Por Beatriz W. De Rittigstein
En el presente, transcurridos dos años de una feroz guerra civil y de unos cien mil muertos como consecuencia, no se vislumbra una salida; el futuro de Siria es una incógnita.
Por un lado, resulta inaceptable la continuidad de Bashar al-Assad en el poder, después de tantos años de férrea dictadura, en la cual los sirios estaban sometidos al arbitrio del autócrata. Por otro lado, los rebeldes están divididos en camarillas cuya gama va desde democráticos hasta jihadistas.

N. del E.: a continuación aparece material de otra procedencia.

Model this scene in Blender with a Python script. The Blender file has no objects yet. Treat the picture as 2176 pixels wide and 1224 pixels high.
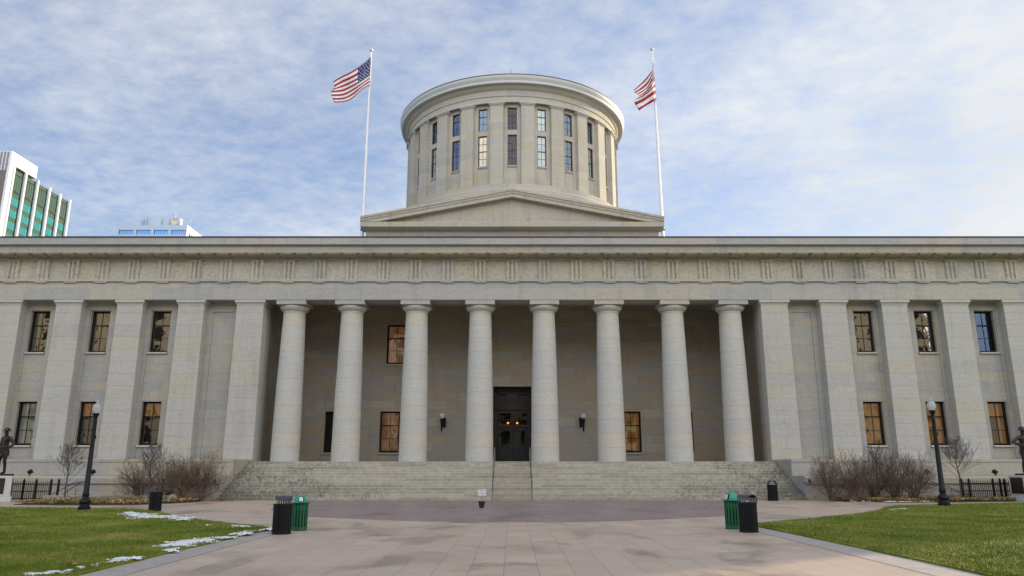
import bpy, math, random
from mathutils import Vector, Matrix, noise
R = math.radians
random.seed(7)
scene = bpy.context.scene
COL = scene.collection

# ------------------------------------------------------------------ survey
F, TH, H, CX, CY = 1595.5, math.atan(385 / 1595.5), 1.72, 1088.5, 612.0
CT, ST = math.cos(TH), math.sin(TH)
def at(px, py, Y):                      # sight line through a photo point met at distance Y
    u, v = px - CX, CY - py
    fw, up = F * CT - v * ST, F * ST + v * CT
    return Vector((u / fw * Y, Y, H + up / fw * Y))
def gd(px, py, z=0.0):                  # ... met at height z
    u, v = px - CX, CY - py
    fw, up = F * CT - v * ST, F * ST + v * CT
    Y = (z - H) / up * fw
    return Vector((u / fw * Y, Y, z))

SUN_AZ, SUN_EL = R(58), R(14.6)         # azimuth measured from +Y towards +X

# ------------------------------------------------------------------ materials
class NT:
    def __init__(s, name):
        s.m = bpy.data.materials.new(name); s.m.use_nodes = True
        s.t = s.m.node_tree; s.t.nodes.clear()
        s.out = s.n('ShaderNodeOutputMaterial')
    def n(s, typ, **kw):
        nd = s.t.nodes.new(typ)
        for k, v in kw.items():
            if k[0] == '_': setattr(nd, k[1:], v)
            else: nd.inputs[k].default_value = v
        return nd
    def l(s, a, b): s.t.links.new(a, b)
    def math(s, op, a, b=0.0, c=0.0, clamp=False):
        nd = s.t.nodes.new('ShaderNodeMath'); nd.operation = op; nd.use_clamp = clamp
        for i, v in enumerate((a, b, c)):
            if hasattr(v, 'is_output'): s.l(v, nd.inputs[i])
            else: nd.inputs[i].default_value = v
        return nd.outputs[0]
    def mix(s, f, a, b, mode='MIX'):
        nd = s.t.nodes.new('ShaderNodeMix'); nd.data_type = 'RGBA'; nd.blend_type = mode
        for k, v in ((0, f), (6, a), (7, b)):
            if hasattr(v, 'is_output'): s.l(v, nd.inputs[k])
            else: nd.inputs[k].default_value = v if k == 0 else (*v, 1)
        return nd.outputs[2]
    def ramp(s, fac, stops, interp='LINEAR'):
        nd = s.t.nodes.new('ShaderNodeValToRGB'); s.l(fac, nd.inputs[0])
        cr = nd.color_ramp; cr.interpolation = interp
        while len(cr.elements) < len(stops): cr.elements.new(0.5)
        for e, (p, c) in zip(cr.elements, stops):
            e.position = p; e.color = (*c, 1) if len(c) == 3 else c
        return nd.outputs[0]
    def pos(s): return s.n('ShaderNodeNewGeometry').outputs['Position']
    def noise(s, vec, scale, detail=4, rough=0.6, dist=0.0):
        nd = s.n('ShaderNodeTexNoise', Scale=scale, Detail=detail, Roughness=rough, Distortion=dist)
        if vec: s.l(vec, nd.inputs['Vector'])
        return nd.outputs['Fac']
    def scl(s, vec, v):
        nd = s.n('ShaderNodeVectorMath', _operation='MULTIPLY'); s.l(vec, nd.inputs[0]); nd.inputs[1].default_value = v
        return nd.outputs[0]
    def bump(s, h, strength=0.3, dist=0.02):
        nd = s.n('ShaderNodeBump', Strength=strength, Distance=dist); s.l(h, nd.inputs['Height']); return nd.outputs[0]
    def bsdf(s, col, rough=0.8, bump=None, **kw):
        b = s.n('ShaderNodeBsdfPrincipled', Roughness=rough, **kw)
        if hasattr(col, 'is_output'): s.l(col, b.inputs['Base Color'])
        else: b.inputs['Base Color'].default_value = (*col, 1)
        if bump: s.l(bump, b.inputs['Normal'])
        s.l(b.outputs[0], s.out.inputs[0]); return b

def gray(v): return (v, v, v)

def stone(name, tones, bw=1.6, bh=0.56, mortar=0.008, course=False, pits=0.35, seed=0.0, dirt=0.25, tone=0.93, pth=0.56):
    """limestone: blocks of slightly different colour, thin joints, grain, pits and rain streaks"""
    m = NT(name); p = m.pos()
    sep = m.n('ShaderNodeSeparateXYZ'); m.l(p, sep.inputs[0])
    u = m.math('ADD', sep.outputs[0], sep.outputs[1])
    cmb = m.n('ShaderNodeCombineXYZ'); m.l(u, cmb.inputs[0]); m.l(m.math('ADD', sep.outputs[2], seed), cmb.inputs[1])
    br = m.n('ShaderNodeTexBrick', _offset=0.5, Color1=(0, 0, 0, 1), Color2=(1, 1, 1, 1), Mortar=(0.5, 0.5, 0.5, 1), Scale=1.0)
    br.inputs['Mortar Size'].default_value = mortar
    br.inputs['Mortar Smooth'].default_value = 0.4
    br.inputs['Brick Width'].default_value = 400.0 if course else bw
    br.inputs['Row Height'].default_value = bh
    m.l(cmb.outputs[0], br.inputs['Vector'])
    fine = m.noise(p, 9.0, 7, 0.75)
    big = m.noise(p, 0.35, 3, 0.5)
    st = m.noise(m.scl(p, (0.35, 0.35, 3.0)), 1.6, 6, 0.65)
    f = m.math('ADD', m.math('MULTIPLY', br.outputs['Color'], 0.62), m.math('MULTIPLY', m.math('ADD', big, st), 0.22))
    n = len(tones)
    col = m.ramp(f, [(i / (n - 1) * 0.72 + 0.08, tuple(c * tone * q for c, q in zip(t, (1.0, 0.985, 0.985)))) for i, t in enumerate(tones)])
    col = m.mix(1.0, col, m.ramp(fine, [(0.3, gray(0.86)), (0.5, gray(1.0)), (0.7, gray(1.12))]), 'MULTIPLY')
    lay = m.noise(m.scl(p, (0.6, 0.6, 9.0)), 1.0, 5, 0.7)
    col = m.mix(1.0, col, m.ramp(lay, [(0.3, gray(0.92)), (0.5, gray(1.0)), (0.7, gray(1.06))]), 'MULTIPLY')
    pit = m.ramp(m.noise(p, 5.5, 8, 0.85, 0.4), [(pth, gray(0)), (pth + .10, gray(1))])
    col = m.mix(m.math('MULTIPLY', pit, pits), col, (0.10, 0.088, 0.07))
    streak = m.ramp(m.noise(m.scl(p, (1.4, 1.4, 0.16)), 1.0, 6, 0.7), [(0.52, gray(0)), (0.78, gray(1))])
    col = m.mix(m.math('MULTIPLY', streak, dirt), col, (0.16, 0.145, 0.12))
    col = m.mix(m.math('MULTIPLY', br.outputs['Fac'], 0.45), col, (0.12, 0.11, 0.10))
    h = m.math('SUBTRACT', m.math('ADD', fine, m.math('MULTIPLY', pit, -0.4)), m.math('MULTIPLY', br.outputs['Fac'], 0.6))
    m.bsdf(col, 0.88, m.bump(h, 0.35, 0.03))
    return m.m

G_, T_, B_, L_ = (0.40, 0.385, 0.35), (0.46, 0.40, 0.29), (0.34, 0.345, 0.35), (0.50, 0.48, 0.43)
M = {}
M['wall'] = stone('wall_limestone', [B_, (0.37, 0.365, 0.345), G_, (0.43, 0.39, 0.31), B_, G_], 1.5, 0.62, pits=0.22, dirt=0.2)
M['pil'] = stone('pilaster_limestone', [(0.42, 0.41, 0.385), (0.43, 0.42, 0.395), (0.47, 0.455, 0.42), (0.45, 0.44, 0.41), (0.475, 0.44, 0.36)], 9.0, 0.82, 0.011, pits=0.18, dirt=0.28, seed=0.3)
M['column'] = stone('column_limestone', [(0.47, 0.46, 0.43), (0.51, 0.50, 0.46), (0.48, 0.475, 0.45), (0.53, 0.49, 0.42)], bh=0.9, mortar=0.010, course=True, pits=0.08, dirt=0.06, seed=0.5)
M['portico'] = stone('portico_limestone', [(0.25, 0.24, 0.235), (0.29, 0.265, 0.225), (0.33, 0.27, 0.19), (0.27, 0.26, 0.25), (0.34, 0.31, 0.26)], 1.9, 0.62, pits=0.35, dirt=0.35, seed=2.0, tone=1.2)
M['arch'] = stone('architrave_limestone', [(0.42, 0.41, 0.385), (0.45, 0.42, 0.36), (0.42, 0.41, 0.39), (0.39, 0.385, 0.37)], 4.2, 1.8, 0.004, pits=0.22, dirt=0.35, seed=0.7, pth=.53)
M['frieze'] = stone('frieze_limestone', [(0.48, 0.455, 0.38), (0.50, 0.455, 0.35), (0.45, 0.435, 0.385), (0.52, 0.48, 0.40)], 2.18, 5, 0.0, pits=0.55, dirt=0.6, seed=1.2, pth=0.51)
M['cornice'] = stone('cornice_limestone', [(0.42, 0.39, 0.33), (0.45, 0.41, 0.33), (0.40, 0.38, 0.34)], 3.1, 9, 0.004, pits=0.3, dirt=0.5, seed=3, pth=.53)
M['base'] = stone('podium_limestone', [(0.36, 0.355, 0.34), (0.40, 0.385, 0.35), (0.44, 0.40, 0.31), (0.37, 0.365, 0.355)], 2.6, 0.9, 0.006, pits=0.3, dirt=0.3, seed=0.4)
M['drum'] = stone('drum_limestone', [(0.41, 0.39, 0.34), (0.46, 0.41, 0.30), (0.43, 0.415, 0.37), (0.48, 0.44, 0.36), (0.40, 0.385, 0.355)], 3.0, 0.7, 0.006, pits=0.22, dirt=0.32, seed=0.1)
M['attic'] = stone('attic_limestone', [(0.40, 0.38, 0.33), (0.44, 0.40, 0.31), (0.42, 0.40, 0.35)], 2.4, 1.4, 0.006, pits=0.32, dirt=0.5, seed=0.9, pth=.53)

def steps_mat(name, base, dark):
    m = NT(name); p = m.pos()
    sep = m.n('ShaderNodeSeparateXYZ'); m.l(p, sep.inputs[0])
    cmb = m.n('ShaderNodeCombineXYZ'); m.l(sep.outputs[0], cmb.inputs[0]); m.l(sep.outputs[2], cmb.inputs[1])
    br = m.n('ShaderNodeTexBrick', _offset=0.37, Color1=(0, 0, 0, 1), Color2=(1, 1, 1, 1), Mortar=(0.3, 0.3, 0.3, 1), Scale=1.0)
    br.inputs['Mortar Size'].default_value = 0.008; br.inputs['Brick Width'].default_value = 2.7; br.inputs['Row Height'].default_value = 0.17
    m.l(cmb.outputs[0], br.inputs['Vector'])
    col = m.ramp(br.outputs['Color'], [(0, tuple(c * 0.82 for c in base)), (0.5, base), (1, tuple(c * 1.12 for c in base))])
    col = m.mix(1, col, m.ramp(m.noise(p, 3, 8, 0.7), [(0.3, gray(0.75)), (0.7, gray(1.15))]), 'MULTIPLY')
    ax = m.math('MULTIPLY', m.math('ABSOLUTE', sep.outputs[0]), 0.018)
    w = m.math('ADD', m.noise(m.scl(p, (1, 1, 0.8)), 7.0, 6, 0.8, 0.4), m.math('MULTIPLY', m.noise(p, 0.45, 2), 0.35))
    w = m.math('SUBTRACT', m.math('ADD', w, ax), m.math('MULTIPLY', sep.outputs[2], 0.045))
    msk = m.ramp(w, [(0.84, gray(0)), (0.95, gray(1))])
    col = m.mix(m.math('MULTIPLY', msk, dark), col, (0.11, 0.105, 0.085))
    m.bsdf(col, 0.9, m.bump(m.noise(p, 6, 6), 0.3, 0.02)); return m.m
M['steps'] = steps_mat('step_limestone', (0.375, 0.345, 0.285), 0.8)
M['steps_mid'] = steps_mat('step_limestone_clean', (0.34, 0.30, 0.24), 0.3)

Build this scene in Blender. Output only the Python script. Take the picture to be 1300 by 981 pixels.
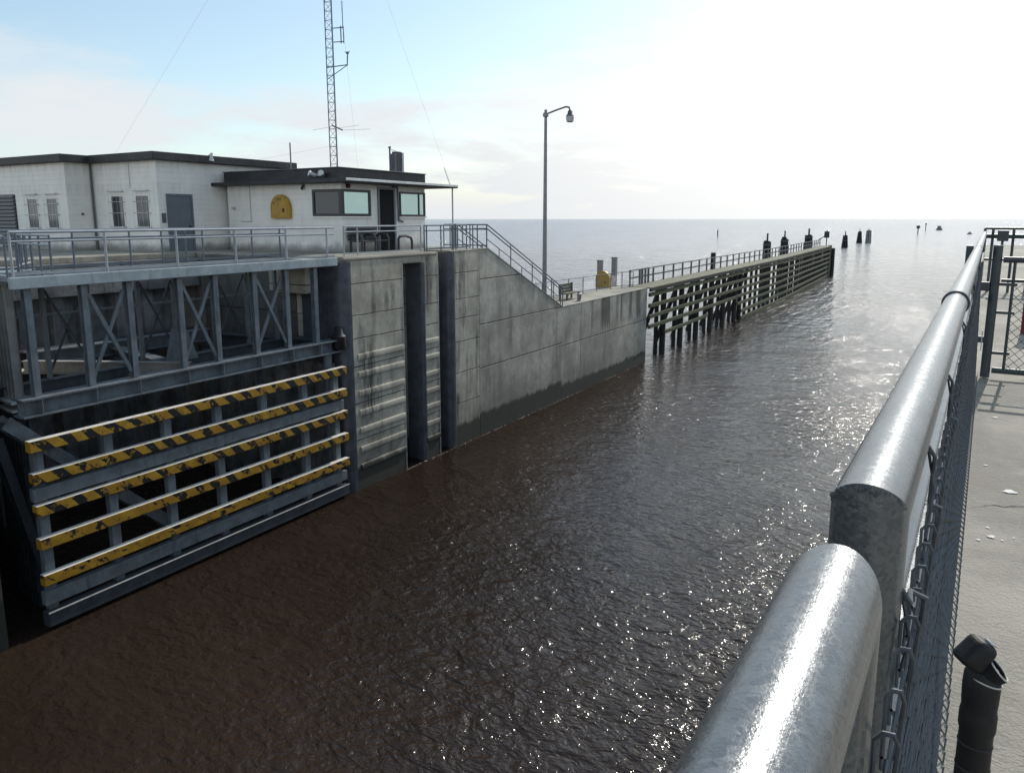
import bpy, math, random
from mathutils import Vector, Matrix
R = math.radians
random.seed(7)
S = bpy.context.scene
for o in list(bpy.data.objects): bpy.data.objects.remove(o)
COL = S.collection
H = 9.4
DECK = 8.15          # lock deck level above the water
LAND = 4.93          # lower landing level

# ------------------------------------------------------------------ camera
cam = bpy.data.objects.new('camera', bpy.data.cameras.new('camera')); COL.objects.link(cam)
cam.location = (0, 0, H)
cam.rotation_euler = (R(90 - 9.897), 0, R(30.324))
cam.data.sensor_width = 36; cam.data.lens = 960 / 1300 * 36
cam.data.shift_y = -45.0 / 1300
cam.data.clip_start = 0.02; cam.data.clip_end = 60000
S.camera = cam

# ------------------------------------------------------------------ sun, sky
SUN_AZ, SUN_EL = R(5.0), R(37.5)         # azimuth measured clockwise from +Y
sd = Vector((math.sin(SUN_AZ) * math.cos(SUN_EL), math.cos(SUN_AZ) * math.cos(SUN_EL), math.sin(SUN_EL)))
sun = bpy.data.objects.new('sun', bpy.data.lights.new('sun', 'SUN')); COL.objects.link(sun)
sun.data.energy = 2.7; sun.data.angle = R(0.55); sun.data.color = (1.0, 0.95, 0.88)
sun.rotation_euler = sd.to_track_quat('Z', 'Y').to_euler()
S.view_settings.view_transform = 'Standard'; S.view_settings.look = 'None'
S.view_settings.exposure = 0.35; S.view_settings.gamma = 1.0
S.cycles.use_denoising = True
S.cycles.max_bounces = 6; S.cycles.diffuse_bounces = 3; S.cycles.glossy_bounces = 3
S.cycles.sample_clamp_indirect = 6; S.cycles.sample_clamp_direct = 0
S.cycles.caustics_reflective = False; S.cycles.caustics_refractive = False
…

Así, aquellos que con alegatos forjados acusan a Israel de injerencia en la crisis siria, omiten que, pese a la situación bélica entre el país árabe y el judío, durante 40 años esa frontera estuvo tranquila. No obstante, debemos tomar en cuenta que Siria es aliado de Irán y de forma consistente permitía el paso de pertrechos para Hezbollah. Recordemos que, cuando Siria dominaba el Líbano, aupó el fortalecimiento del movimiento terrorista. En la actualidad, Irán y Hezbollah se hallan en Siria, apoyando la lucha contra los rebeldes y al mismo tiempo, apuntan sus misiles hacia territorio israelí.
Tampoco para Israel sería una situación segura el triunfo del extremismo islamista en su frontera norte, independientemente del origen religioso, ya sea chiíta por parte de Irán o sunita por parte de Al Qaeda o los Hermanos Musulmanes.
El conflicto sirio necesita el arbitraje de los organismos internacionales, los cuales hasta ahora se han mantenido pasivos. De algún modo, el ordenamiento mundial debe mediar para poner fin a la contienda fratricida y buscar un acuerdo que guíe al país hacia una solución justa y armoniosa, considerando que una sociedad plural como la siria sólo puede ser viable mediante un sistema de respeto a los derechos de todos.